TASK TO COMPLETE
Retype exactly what runs from the first line of the data to the line with "COL = scene.collection", keeping both of those lines and skipping pictures.

DATA EXTRACT
▼

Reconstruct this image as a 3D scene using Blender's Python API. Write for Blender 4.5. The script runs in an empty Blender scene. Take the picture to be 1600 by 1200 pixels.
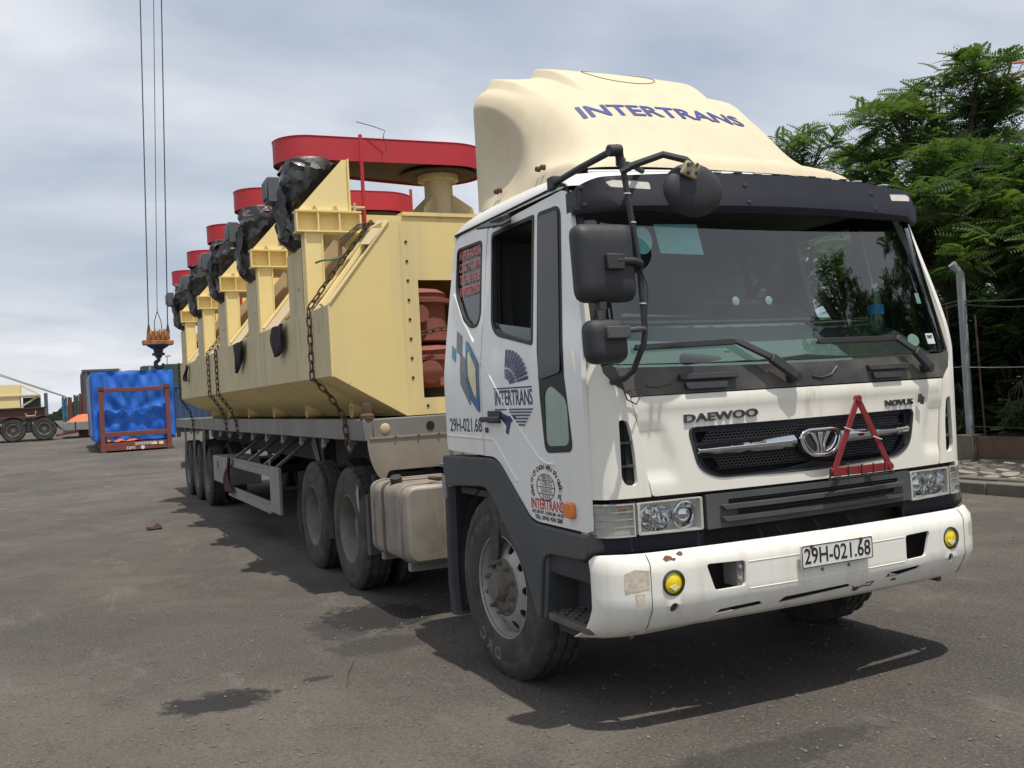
import bpy, bmesh, math, random
import numpy as np
from mathutils import Vector, Matrix, Euler
from mathutils.geometry import delaunay_2d_cdt
random.seed(7); rng = np.random.default_rng(7)
scene = bpy.context.scene
COL = scene.collection

# ------------------------------------------------------------------ camera
F_PX = 1498.57
CAM = Vector((-3.4632, -3.6802, 1.6300))
yaw, pit, rol = math.radians(25.361), math.radians(0.539), math.radians(-3.2116)
Fv = Vector((math.sin(yaw)*math.cos(pit), math.cos(yaw)*math.cos(pit), math.sin(pit)))
R0 = Vector((math.cos(yaw), -math.sin(yaw), 0)); U0 = R0.cross(Fv)
Rv = R0*math.cos(rol) + U0*math.sin(rol); Uv = -R0*math.sin(rol) + U0*math.cos(rol)
cd = bpy.data.cameras.new('camera'); cam = bpy.data.objects.new('camera', cd); COL.objects.link(cam)
cd.sensor_fit = 'HORIZONTAL'; cd.sensor_width = 36.0; cd.lens = F_PX/1600*36
cd.clip_start = 0.05; cd.clip_end = 3000
M = Matrix((Rv, Uv, -Fv)).transposed().to_4x4(); M.translation = CAM
cam.matrix_world = M
scene.camera = cam
scene.render.resolution_x = 1024; scene.render.resolution_y = 768

# ------------------------------------------------------------------ world and sun
SUN_TO = Vector((0.055, -0.30, 1.0)).normalized()
elev = math.asin(SUN_TO.z); azim = math.atan2(SUN_TO.x, SUN_TO.y)
w = bpy.data.worlds.new('World'); scene.world = w; w.use_nodes = True
nt = w.node_tree; nt.nodes.clear()
def wn(t, **k):
    n = nt.nodes.new(t)
    for a, b in k.items(): setattr(n, a, b)
    return n
L = nt.links.new
out = wn('ShaderNodeOutputWorld'); bg = wn('ShaderNodeBackground'); bg.inputs['Strength'].default_value = 0.1
sky = wn('ShaderNodeTexSky', sky_type='NISHITA'); sky.sun_disc = False
sky.sun_elevation = elev; sky.sun_rotation = azim; sky.dust_density = 2.2; sky.air_density = 1.1; sky.ozone_density = 1.0
tc = wn('ShaderNodeTexCoord'); sep = wn('ShaderNodeSeparateXYZ'); L(tc.outputs['Generated'], sep.inputs[0])
ad = wn('ShaderNodeMath', operation='ADD'); ad.inputs[1].default_value = 0.22
mx0 = wn('ShaderNodeMath', operation='MAXIMUM'); mx0.inputs[1].default_value = 0.0
L(sep.outputs[2], mx0.inputs[0]); L(mx0.outputs[0], ad.inputs[0])
dx = wn('ShaderNodeMath', operation='DIVIDE'); dy = wn('ShaderNodeMath', operation='DIVIDE')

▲

TASK RESULT
Reconstruct this image as a 3D scene using Blender's Python API. Write for Blender 4.5. The script runs in an empty Blender scene. Take the picture to be 1600 by 1200 pixels.
import bpy, bmesh, math, random
import numpy as np
from mathutils import Vector, Matrix, Euler
from mathutils.geometry import delaunay_2d_cdt
random.seed(7); rng = np.random.default_rng(7)
scene = bpy.context.scene
COL = scene.collection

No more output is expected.